Thursday, July 12, 2007

An Interview With Michelle Moran, and Booking Through Thursday

First, if you haven't seen it, we over at Yesterday Revisited, a blog to which I contribute, interviewed author Michelle Moran about her novel Nefertiti. It's certainly on my TBR list!

Now for Booking Through Thursday:

1. In your opinion, what is the best translation of a book to a movie?
2. The worst?
3. Had you read the book before seeing the movie, and did that make a difference? (Personally, all other things being equal, I usually prefer whichever I was introduced to first.)

For the first, I'd say the movie a few years back of Persuasion, with Amanda Root and Ciaran Hinds (surprise! I just checked, and I'd spelled his name right). I thought it really captured the spirit and the wit of Jane Austen's novel. I also enjoyed the big-screen adaptation of Sense and Sensibility a while back with Emma Thompson and Kate Winslet.

I also enjoyed the very long movie adaptation of Charles Dickens's Little Dorrit. It's been nearly 20 years since it came out, but it was true to the characters and to Dickens's story. I'll have to watch it again one day.
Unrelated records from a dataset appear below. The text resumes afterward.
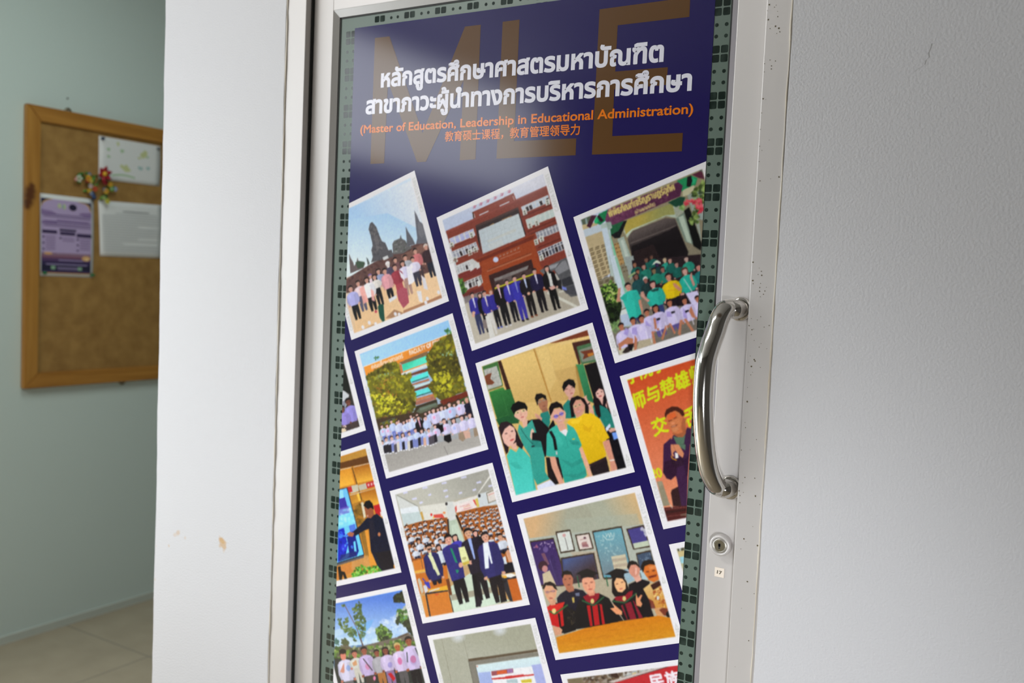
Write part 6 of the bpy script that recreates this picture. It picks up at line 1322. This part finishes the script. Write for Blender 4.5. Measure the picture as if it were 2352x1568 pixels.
# typed white page
o, pt = sheet('typed_page', [(225.9, 460), (372, 471.3), (370, 592.8), (229.7, 587.7)], M_PAPER, .004,
              label='white typed page pinned below the drawing sheet on the notice board', cat='paper')
lines = []
for k in range(17):
    b = .16 + .045 * k
    a0, a1 = (.36, .78) if k == 0 else (.25, .92) if k == 1 else (.04, .97)
    if k in (6, 11): a1 = .6
    if k == 13: a1 = .35
    lines += [[(a0 + (a1 - a0) * t / 8, b) for t in range(9)] + [(a0 + (a1 - a0) * t / 8, b + .018) for t in range(8, -1, -1)]]
printed(o, pt, 'typed_text', [((208, 210, 212), lines[1:]), ((165, 167, 170), lines[:1])], .0016)

# purple flyer
o, pt = sheet('flyer', [(91.5, 443.2), (214.3, 457.5), (212.2, 637), (92.5, 633)], M_PAPER, .004,
              label='purple event flyer with dark night-scene footer on the notice board', cat='flyer')
L0, L1 = .015, .955
def band(b0, b1): return R_(L0, b0, L1, b1, 2)
it = [((188, 168, 210), [R_(L0, .055, L1, .965, 12)]),
      ((150, 118, 142), [band(.71, .745)]), ((136, 92, 116), [band(.745, .775)]), ((92, 66, 110), [band(.775, .815)]), ((58, 48, 88), [band(.815, .86)]), ((42, 40, 66), [band(.86, .935)]), ((66, 52, 100), [band(.93, .953)]), ((190, 134, 60), [band(.953, .965)]),
      ((222, 172, 120), [O_(.86, .765, .085, .034), O_(.14, .72, .08, .016)]), ((238, 206, 150), [O_(.87, .775, .04, .02)]),
      ((52, 46, 84), [[(L0, .05), (.20, .05), (.10, .07), (.04, .10), (L0, .14)], [(L1, .06), (.72, .055), (.86, .07), (.92, .10), (L1, .17)]]),
      ((214, 170, 90), [[(.20, .052), (.24, .053), (.12, .078), (.05, .11), (L0, .16), (L0, .14), (.04, .10), (.10, .07)], [(.72, .056), (.68, .056), (.84, .078), (.90, .11), (L1, .19), (L1, .17), (.92, .10), (.86, .07)]]),
      ((146, 122, 172), [[(L0, .19), (.2, .2), (.3, .23), (.2, .25), (L0, .25)], [(L1, .18), (.78, .19), (.7, .21), (.82, .235), (L1, .24)], R_(.30, .30, .9, .33), R_(.02, .33, .30, .36)]),
      ((44, 38, 66), [O_(.60, .135, .075, .042)]), ((196, 206, 170), [O_(.35, .13, .035, .032), O_(.44, .135, .03, .035)]), ((120, 190, 150), [O_(.42, .135, .012, .024)]),
      ((126, 104, 154), [R_(.06, b, .94, b + .012) for b in (.235, .262, .318, .345, .372)]),
      ((66, 52, 92), [R_(.03, .435, .30, .475), R_(.345, .41, .66, .435), R_(.355, .445, .64, .485), R_(.67, .455, .955, .50)]),
      ((88, 70, 116), [O_(.05, .52 + .075 * k, .02, .012) for k in range(3)] + [O_(.365, .525, .02, .012)] + [O_(.69, .53 + .07 * k, .02, .012) for k in range(3)]),
      ((146, 124, 170), [R_(.09, .51 + .03 * k, .27, .52 + .03 * k) for k in range(6)] + [R_(.40, .52 + .03 * k, .62, .53 + .03 * k) for k in range(2)] + [R_(.73, .525 + .03 * k, .93, .535 + .03 * k) for k in range(5)]),
      ((150, 136, 180), [R_(.33, .79, .80, .807), R_(.10, .845, .88, .86), R_(.30, .885, .72, .897), R_(.32, .905, .70, .915)]), ((140, 176, 150), [R_(.19, .87, .27, .915), R_(.70, .878, .78, .92)])]
printed(o, pt, 'print', it)

def pin(u, v, c, label):
    p = at_x(u, v, XP + .004)
    bm = bmesh.new()
    disc(bm, (XP + .0005, p.y, p.z), (1, 0, 0), [(.006, 0), (.006, .002), (.0032, .004), (.003, .009), (.0055, .011), (.0052, .013)], 16)
    o = from_bm('push_pin', bm, mat('pin_plastic', lin(c), .35), None, True)
    return tag(o, label, 'push pin', 'push pins on the notice board')
pin(235.5, 318, (36, 62, 96), 'dark blue push pin in the upper left corner of the drawing sheet')
pin(363.5, 341.5, (120, 124, 130), 'grey push pin in the upper right corner of the drawing sheet')
pin(215, 455.5, (28, 40, 72), 'dark blue push pin at the upper right corner of the purple flyer')
pin(102, 626.5, (30, 112, 62), 'green push pin in the lower left corner of the purple flyer')
pin(212, 631.5, (30, 112, 62), 'green push pin in the lower right corner of the purple flyer')

# sprig of little artificial flowers stuck on the board
def c1(u, v): return (u / 3.135, 180 + v / 3.135)
pc = at_x(*c1(735, 690), XP)
sprig = empty('flower_sprig', (XC, pc.y, pc.z), label='sprig of small coloured artificial flowers with one red bloom on the notice board', cat='artificial flowers')
_mp = {}
def petal_mat(c):
    if c not in _mp: _mp[c] = mat('flower_plastic', lin(c), .45)
    return _mp[c]
def bloom(u, v, r, c, cc, n=5, x=.018, ph=0.0, sharp=False):
    p = at_x(*c1(u, v), XL + .03); r *= 1.57e-3 / 3.135
    C = Vector((XC + x, p.y, p.z)); bm = bmesh.new()
    for k in range(n):
        a = 6.283 * k / n + ph
        d = Vector((0, math.cos(a), math.sin(a))); s_ = Vector((0, -math.sin(a), math.cos(a)))
        wd = .34 if sharp else .5
        prof = [(0, .10), (.35, wd), (.7, wd * .8), (1, .02 if sharp else .3)]
        ring = []
        for t, w in prof:
            h = .28 * t * t * r
            ring.append([bm.verts.new(C + d * r * t + s_ * r * w + Vector((h, 0, 0))), bm.verts.new(C + d * r * t + Vector((h + .10 * r, 0, 0))), bm.verts.new(C + d * r * t - s_ * r * w + Vector((h, 0, 0)))])
        for A, B in zip(ring, ring[1:]):
            bm.faces.new((A[0], A[1], B[1], B[0])); bm.faces.new((A[1], A[2], B[2], B[1]))
    f = from_bm('flower', bm, petal_mat(c), sprig, True)
    f.modifiers.new('thickness', 'SOLIDIFY').thickness = .0008
    bm = bmesh.new(); bmesh.ops.create_icosphere(bm, subdivisions=2, radius=r * .3, matrix=Matrix.Translation(C + Vector((r * .15, 0, 0))))
    from_bm('flower_centre', bm, petal_mat(cc), f, True)
def leaf(u, v, r, ang, c, x=.008):
    p = at_x(*c1(u, v), XL + .03); r *= 1.57e-3 / 3.135
    C = Vector((XC + x, p.y, p.z)); a = math.radians(ang)
    d = Vector((0, math.cos(a), math.sin(a))); s_ = Vector((0, -math.sin(a), math.cos(a)))
    bm = bmesh.new(); ring = []
    for t, w in ((-1, .03), (-.5, .3), (.1, .38), (.6, .25), (1, .02)):
        ring.append([bm.verts.new(C + d * r * t + s_ * r * w), bm.verts.new(C + d * r * t + Vector((.15 * r, 0, 0))), bm.verts.new(C + d * r * t - s_ * r * w)])
    for A, B in zip(ring, ring[1:]):
        bm.faces.new((A[0], A[1], B[1], B[0])); bm.faces.new((A[1], A[2], B[2], B[1]))
    f = from_bm('leaf', bm, petal_mat(c), sprig, True)
    f.modifiers.new('thickness', 'SOLIDIFY').thickness = .0008
GR, GR2, RED, YEL, WHT, BLU, ORA = (52, 122, 48), (92, 152, 60), (164, 26, 44), (222, 178, 42), (206, 208, 190), (70, 112, 168), (200, 84, 44)
bm = bmesh.new()
for path in ([(540, 725), (620, 705), (700, 700), (740, 690)], [(740, 690), (690, 760), (655, 830)], [(740, 690), (760, 780), (765, 880)], [(740, 690), (790, 760), (830, 795)]):
    tube(bm, [Vector((XC + .006, q.y, q.z)) for q in [at_x(*c1(*p), XC) for p in path]], .0022, 6)
from_bm('stem', bm, petal_mat((48, 96, 44)), sprig)
for a in ((590, 690, 34, 20, GR), (575, 745, 26, -20, GR2), (680, 735, 40, 70, GR2), (655, 770, 30, 110, GR), (700, 770, 26, 40, GR2), (770, 850, 26, 100, GR), (740, 860, 24, 60, GR2), (640, 690, 28, 140, GR), (625, 810, 24, 10, GR2), (800, 770, 22, 30, GR2), (600, 715, 26, 160, GR)): leaf(*a)
for a in ((738, 688, 62, RED, YEL, 6, .026, .35, True), (750, 745, 30, (150, 22, 40), RED, 5, .018, .2, True), (565, 720, 26, WHT, GR2), (545, 725, 16, (206, 130, 130), WHT), (632, 715, 24, YEL, ORA), (628, 735, 18, RED, YEL), (650, 740, 16, YEL, WHT), (648, 775, 18, (210, 190, 190), RED), (680, 795, 22, ORA, RED), (640, 808, 18, YEL, GR2), (655, 828, 18, BLU, WHT), (672, 850, 18, (46, 66, 110), BLU), (790, 765, 20, YEL, ORA), (760, 812, 22, YEL, ORA), (748, 800, 14, BLU, WHT), (800, 795, 22, GR2, WHT), (826, 797, 18, (128, 156, 200), WHT), (768, 885, 22, (196, 196, 74), YEL), (745, 860, 16, (170, 190, 120), GR2), (640, 690, 14, BLU, WHT)): bloom(*a)

# number sticker under the lock
c = at_y(1652.5, 1314, YST)
h = .0068
st = boxes('number_sticker', [(c.x - h * 1.02, c.x + h * 1.02, YST - .0006, YST - .0001, c.z - h, c.z + h)], mat('sticker_paper', lin((238, 226, 212)), .6), bev=.0001)
tag(st, 'small cream sticker printed 17 below the lock', 'sticker')
flat_text('printed_number', '17', (c.x - .0034, c.z - .0020), (c.x + .0034, c.z - .0024), .0068, YST - .0008, mat('sticker_ink', lin((92, 84, 70)), .6), st, .03)
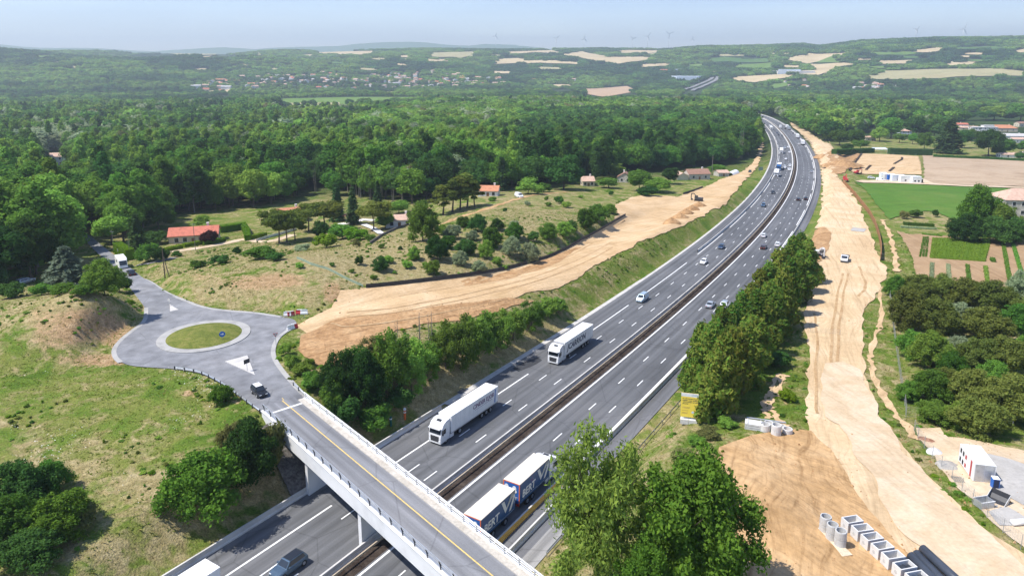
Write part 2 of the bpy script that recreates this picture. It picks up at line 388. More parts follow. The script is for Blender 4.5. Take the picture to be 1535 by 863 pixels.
# ------------------------------------------------------------------ side roads that shape the ground
def poly3(pts): 
    p = np.array(pts, float); w = uz(p[:, 0], p[:, 1], p[:, 2]); return np.column_stack([w, p[:, 2]])
BR = poly3([(345,560,5.2),(385,572,5.35),(428,607,5.7)])
ROADS.append((poly3([(118,350,-1.9),(150,380,0.),(190,412,2.6),(232,448,4.6),(262,478,5.1)]), 3.6, 4.))
_rc = np.array([-59.09, 128.28]); RZ = 5.2
ROADS.append((np.array([[_rc[0] + .1 * k, _rc[1], RZ] for k in (0, 1)]), 17.5, 5.))
ROADS.append((BR, 5.2, 4.))
SITE = poly3([(1480,900,4.6),(1440,840,4.5),(1330,740,3.9),(1268,640,2.4),(1252,540,.8),(1262,440,-1.6),(1268,380,-3.2),(1248,310,-6.),(1248,260,-8.4),(1225,215,-12.5)])
ROADS.append((SITE, 9., 8.))
PLAT = poly3([(452,485,5.3),(520,470,5.4),(620,455,4.8),(740,430,3.3),(850,390,1.),(950,345,-2.),(1040,300,-5.6),(1100,270,-8.4)])
ROADS.append((PLAT, 4.5, 6.))

# ------------------------------------------------------------------ ground sheet: rings of growing size round the place
ang = np.radians(np.concatenate([np.arange(-180, -50, 4.), np.arange(-50, 50, .22), np.arange(50, 180, 4.)]))
rad = np.concatenate([[2., 15.], np.geomspace(28, 26000, 900)])
AA, RR = np.meshgrid(ang, rad)
gx = (RR * np.sin(AA)).ravel(); gy = (RR * np.cos(AA)).ravel(); gz = terrain(gx, gy)
na, nr = len(ang), len(rad)
ii, jj = np.meshgrid(np.arange(nr - 1), np.arange(na), indexing='ij')
a_ = (ii * na + jj).ravel(); b_ = (ii * na + (jj + 1) % na).ravel()
quads = np.stack([a_, b_, b_ + na, a_ + na], 1)
gme = np_mesh('ground', np.column_stack([gx, gy, gz]), quads, [], True)
GPX, GPY = proj(gx, np.maximum(gy, .5), gz)
def blobs(px, py, L, d0=0.):
    """value painted on the ground from (px, py, rx, ry, value) patches"""
    v = np.full(px.shape, d0); 
    for x, y, rx, ry, q in L:
        k = np.exp(-((px - x) / rx) ** 2 - ((py - y) / ry) ** 2); v = v * (1 - k) + q * k
    return v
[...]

Hands down, my least favorite movie adaptation of a book was the one of Mansfield Park by Patricia Rozema. It was bad enough that the director chose to turn Austen's novel into a feminist and anti-slavery tract, she couldn't even do it consistently. One minute Sir Thomas Bertram, in his role as Oppressive Rich Male Patriarch, is bullying Fanny, the next he's sitting meekly as Mary Crawford lectures him. At the end of the movie, Fanny cheerfully tells the camera that Sir Thomas has divested himself of his plantation in the West Indies (and presumably of the slaves thereon) and has turned to investing in tobacco instead. This is supposed to be a good thing, it appears, but who does the director think was harvesting the tobacco in the American South at the time? (Hint: not the United Agricultural Workers.) Then there's Henry Crawford copulating with Maria Bertram and grinning when Fanny catches him, and the ridiculous lesbian pass Mary makes at Fanny, and the portrayal of the shallow Tom Bertram in the movie as a tormented-artist type, and . . . Well, I'd have to see it again to list all the things I disliked about this movie. As I recall it had some nice scenes in Portsmouth, but not nice enough to save the movie.

Oh, and with all of these movies, I'd read the book first. I might have hated the movie of Mansfield Park a little less if I hadn't read the book.

4 comments:

--Deb said...

Clearly, you're a better woman than I am--I couldn't get through more than 10 minutes of that Mansfield Park movie. A travesty! I mean, I wouldn't have objected to Fanny having a LITTLE more backbone, but . . .sheesh!

Anonymous said...

The best book to movie translation: To Kill A Mockingbird.

The worst book to movie transation: Blood and Chocolate (now having said that, I liked both the book and the movie...but the movie resembled the book only in that the characters had the same names and some of them were vampires). The book was set in the United States. The movie was set in Europe somewhere.

Anonymous said...

I saw To Kill A Mockingbird before I read it. Didn't make any difference. I loved both of them.

I read Blood and Chocolate before I saw the movie. I liked them both...but felt they were two separate works of art related only by their titles.

Susan Higginbotham said...

Thanks, all!

Deb, the only reason I sat through all of Mansfield Park was that it was Christmas Day and that the alternative was going home to eat leftover turkey and to be told by my in-laws how I should be raising my children. But it was a hard decision nonetheless.